G'day. We are Emily Minter and Andrew Longmire. In mid-2007 we packed our motorbike into a crate and sent it from Australia across the seas. Since then we've had a brilliant 'autumn of our lives', chased south by the colour of the leaves in Europe, as well as a taste of the wet season, on the backroads of South East Asia. We have juiced the South American summer for all it's worth, cramming in as many adventures as we could...

Thursday, April 10, 2008

Six rivers and a bog

Well. There we were in Padilla, about a third of the way to Samaipata and hoping we might make it there before nightfall. First stop, a little town called Villa Serrano. After breakfast (which didn't match the culinary delights of the night before), we drove the bike out the door and headed off.

The 30km road between the two towns was as we had come to expect, so we weren't too surprised that after two hours we still had 10km to go. 10km and one river. We have crossed a number of deepish rivers this year - quite a feat on the bike, loaded with both of us and our gear and weighing about 450kg. This river didn't look to be anything out of the ordinary, a drop into brown swirling water, about 25m to the other side. We decided to cross without taking the precaution of walking it first. (That was me who decided that. Over keen to get through without wetting our boots - oops! a.)


I think the moment we got in, we both realised this was a mistake. The drop was steeper than we expected, and also, the rocks at the bottom were not mere pebbles like on the shore, but too large to be pushed aside or rolled over. It was one of these that was our undoing, and before we knew it, Andy, myself, the bike and all our gear were sideways in the brown, fast flowing river. This is the first time we've dropped it on this trip.


No matter, though. Neither of us were hurt. Just wet, up and over the waist.


With a bit of effort, we picked the bike up and pushed it out of there. We gave it an hour or so to dry out, emptying the tool tubes and drying out all the important bits of the engine. This also gave us time to notice the footbridge just upstream. The locals were riding their motorbikes across the bridge. Also while we waited in the sun, a woman to offered Andy one of her goats for sale (a large lechon - presumably still milk-fed - goes for 60 bolivianos, about $9.)

In Villa Serrano we were getting mixed messages about whether the road was passable to the next slightly larger town north, Valle Grande. It seemed noone knew of anyone coming that way since the last serious rains (only three weeks ago), or even since the beginning of the wet season, but some people thought we would be fine with the bike. We decided to give it a bash.
This was probably the most degraded road we had seen yet - as it hugged the ranges, we picked our way over landslide after landslide. Over an hour (and probably no more than 15km later), we came to one we just couldn't get past. Even the family and their goats we saw there were having trouble.

We admitted defeat.


It was time to turn around and head back to Villa Serrano for the night. So far, it had been two days, and we still were not half way to Samaipata. We spent the night drying out our gear, including our all-important bike manual, which had become saturated.

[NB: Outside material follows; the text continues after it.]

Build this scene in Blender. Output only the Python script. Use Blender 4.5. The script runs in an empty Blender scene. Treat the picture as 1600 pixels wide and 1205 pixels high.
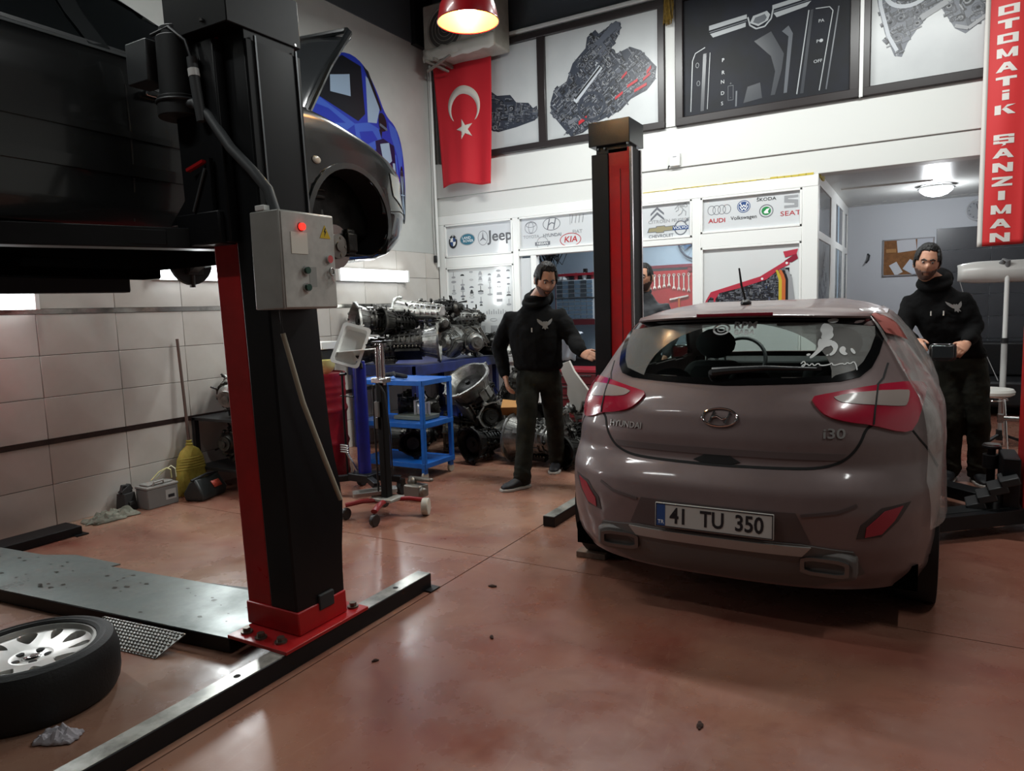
import bpy, bmesh, math, random
from math import sin, cos, pi, radians, sqrt, atan2
from mathutils import Vector, Matrix, Euler, noise
S = bpy.context.scene
COL = S.collection
# ------------------------------------------------------------------ camera
YAW, PIT, ROL = -0.523457, -0.108356, -0.0326118
def camera():
    f = Vector((sin(YAW), cos(YAW), 0)); r = Vector((cos(YAW), -sin(YAW), 0)); u = Vector((0, 0, 1))
    f2 = f*cos(PIT)+u*sin(PIT); u2 = u*cos(PIT)-f*sin(PIT)
    r3 = r*cos(ROL)+u2*sin(ROL); u3 = u2*cos(ROL)-r*sin(ROL)
    cd = bpy.data.cameras.new('camera'); co = bpy.data.objects.new('camera', cd); COL.objects.link(co)
    cd.sensor_width = 36; cd.sensor_fit = 'HORIZONTAL'; cd.lens = 36*1102.9/1600; cd.clip_start = .02
    m = Matrix((r3, u3, -f2)).transposed().to_4x4(); m.translation = (0, 0, 1.46)
    co.matrix_world = m; S.camera = co
camera()
# ------------------------------------------------------------------ world, exposure, big lights
wd = bpy.data.worlds.new('world'); S.world = wd; wd.use_nodes = True
wd.node_tree.nodes['Background'].inputs[0].default_value = (.75, .85, 1, 1)
wd.node_tree.nodes['Background'].inputs[1].default_value = .05
S.view_settings.view_transform = 'Standard'; S.view_settings.look = 'None'
S.view_settings.gamma = 1; S.view_settings.use_curve_mapping = False
S.view_settings.exposure = 0.0
def area(name, loc, size, energy, color=(1, 1, 1), target=None, sy=None):
    l = bpy.data.lights.new(name, 'AREA'); l.energy = energy; l.color = color
    l.shape = 'RECTANGLE'; l.size = size; l.size_y = sy or size
    o = bpy.data.objects.new(name, l); COL.objects.link(o); o.location = loc
    if target: o.rotation_euler = (Vector(target)-Vector(loc)).to_track_quat('-Z', 'Y').to_euler()
    return o
def point(name, loc, energy, color=(1, 1, 1), r=.05):
    l = bpy.data.lights.new(name, 'POINT'); l.energy = energy; l.color = color; l.shadow_soft_size = r
    o = bpy.data.objects.new(name, l); COL.objects.link(o); o.location = loc
    return o
WHITE = (.97, 1, .98)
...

After the dump in the river, nearly everything on the left of the bike was satched. (My pannier, thankfully - a)

The next day we were told by the locals there was another way around the landslide, but that we would have to ford three rivers. These turned out to be five, the first four getting easier and prettier as they came on. We took the precaution of unloading the tool tubes and carrying the gear across.


The last river, el Bañadito (little wet one) about four hour's ride from the village, was the deepest. The road abruptly descended into it's fast flowing waters, and came out again about 30m later. This time, as well as taking the gear off, we had to push the bike across. Luckily, we had the help of a local man, and, despite a few hairy moments, had the bike across with no incident.

Sugarcane, swapped with some guys in the back of a ute (the only vehicle we were to see for a couple of days), provided a good recharge on the other side.

The road from there provided both stunning scenery and challenges ... not least this bog in the middle of a landslide which had us stuck for almost two hours, and convinced us to stay overnight too.

By the time we got the bike out, it was dusk and we had no option but to stay there (this photo is of me holding the bike steady, before we realised it wasn't gong anywhere). Completely wet and muddy from our efforts (Andy did a lot of digging around in the mud, and I pushed from the back as the bike spun it all over me), we walked down the hill to wash ourselves in the river (with our clothes and boots on - luckily it wasn't cold). On the way, we asked permission of the local villagers to camp there, and also if they could sell us some vegies (our stash containing dry food only). Permission granted but no food forthcoming, we headed down to the river, and as well as washing, filled our waterbottle with (very muddy) water to be boiled, settled and used for our dinner.

While the walk up was steep, it was stunning - the sky really turned it on with a full complement of stars, unhindered by any electric light. Dinner was pasta, garlic and chilli (bland but filling), and afterwards, we opted to camp without tent, falling asleep in our little coccoons on a landslide on the edge of a mountain in the middle of Bolivian nowhere.